Pompeii and Vesuvius

We started the day headed toward Mount Vesuvius.  Google maps and the car GPS showed us two different routes.  I decided to follow the car GPS.  Bad decision that turned out relatively well. We followed the GPS to the entrance of the Parco Nazionale del Vesuvio. From there it seemed we were still in an urban area with a lot of houses on both sides of the road.  Finally, we eventually reached an area where the road was blocked and hikers were getting out of the their cars and headed up the closed road with their walking canes.

Since the girls were hungry we took a right turn to a restaurant/hotel.  It was 10:30 and we learned they were not open till 12:00.  We started up the road to Vesuvius and Ella was not up for the walk.  She was car sick and not feeling well.  To be fair on the way from the coast to the Parco we did many, many switchbacks that would make anyone queasy. Marcia and Ella stayed with the car while Sarah, Rachel and I headed up a closed road to the Vesuvius carter.

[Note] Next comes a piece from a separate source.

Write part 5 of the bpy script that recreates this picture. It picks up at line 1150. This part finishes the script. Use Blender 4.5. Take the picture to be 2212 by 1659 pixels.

This image was shot when we were getting close to the summit.  It does not convey how steepness of  the trail or how we were in a tree canopy with little light.

When the road ended there was a trail that we assumed would take us to the crater.  Sarah took the lead on  the steep trail.  She powered up at a strong pace.  Eventually, Rachel took the point and was keeping the same pace. It was hard for her dad to keep up.  Once Rachel reached a point where there was a swarm of bugs, she decided it was her dad’s turn to lead.  We fell into a pattern of taking turn at the front.  We walked for at least an hour and half straight up.  About three quarters of the way up, we found a spot to sit.  Rachel commented, “Dad, you are glistening … You sparkle like a vampire.” To which Sarah said, “It is sweat, and you are sweating too.”  Rachel denied sweating.  Sarah disproved Rachel by trying to feel under her arm. Finally Rachel admitted to sweating a little.  Bottom line we had worked up a sweat.

One of the highlights of the hike up to the lava flow was seeing this cute creature.  We watched this European Hedgehog scamper along the trail for  maybe 30 meters.

The walk down was brutal.  We were tired, thirsty, and had to use different leg muscles to keep gravity from have its way.  The path was a mix of dirt, loose rocks and large random rocks.  I was afraid that one of the girls would twist an ankle or slip and hit hard.  The thought crossed my mind that I might do the same.  I worried about Marcia’s potential reaction.  I also worried whether  I had the strength to carry one of the kids if there was fall.

Sarah and Rachel looking at the lava flow, which at the time we thought might be the remains of the crater.
The lava flow.

Rachel, Sarah and I eventually made our way back to the restaurant parking lot where we left Marcia and Ella. The restaurant, Capriccio, was way off the beaten path, but quite nice.


The girls ordered pasta with marinara sauce.  I was confident that I order fish, but had no clue about which species of fish or how it would be prepared.  Based on the texture and a seeing a similar cut of fish at a grocery store, my best guess is that was swordfish.  Excellent unique flavor, very fresh, great presentation, and a welcome surprise.

When we finished lunch we fired up our trusty Renault Gran Scenic and retraced several switchbacks and wove our way through tight city streets.  About 45 minutes later, we arrived at Pompeii.  The challenge at Pompeii was finding the entry gate and a place to park.  After a second pass we found a pay parking lot.

We opted to get a guide.  Antonio is on the left.  Good decision, because Pompeii is massive.
The colosseum at Pompeii was built 80 BCE, actually predating the one in Rome. The one in Rome was built 70-80 AD.  An interesting fact shared by the guide was that in 1971 the Moody Blues recorded a concert in the Pompeii colosseum.

Link to the Youtube video of Pink Floyd playing at the Pompeii colosseum. Although the stadium had a capacity of 20,000, Pink Floyd played the venue without an audience.  They were seeking the acoustics with perhaps a bit of marketing/publicity.DSCN1949

Courtyard of a wealthy Romain.  Frescos behind the pillars.
Poppies in Pompeii
Narcissus, entranced by his reflection in the water, died of sorrow that he could not obtain the object of his desire.
Fresco adorning the wall of a courtyard.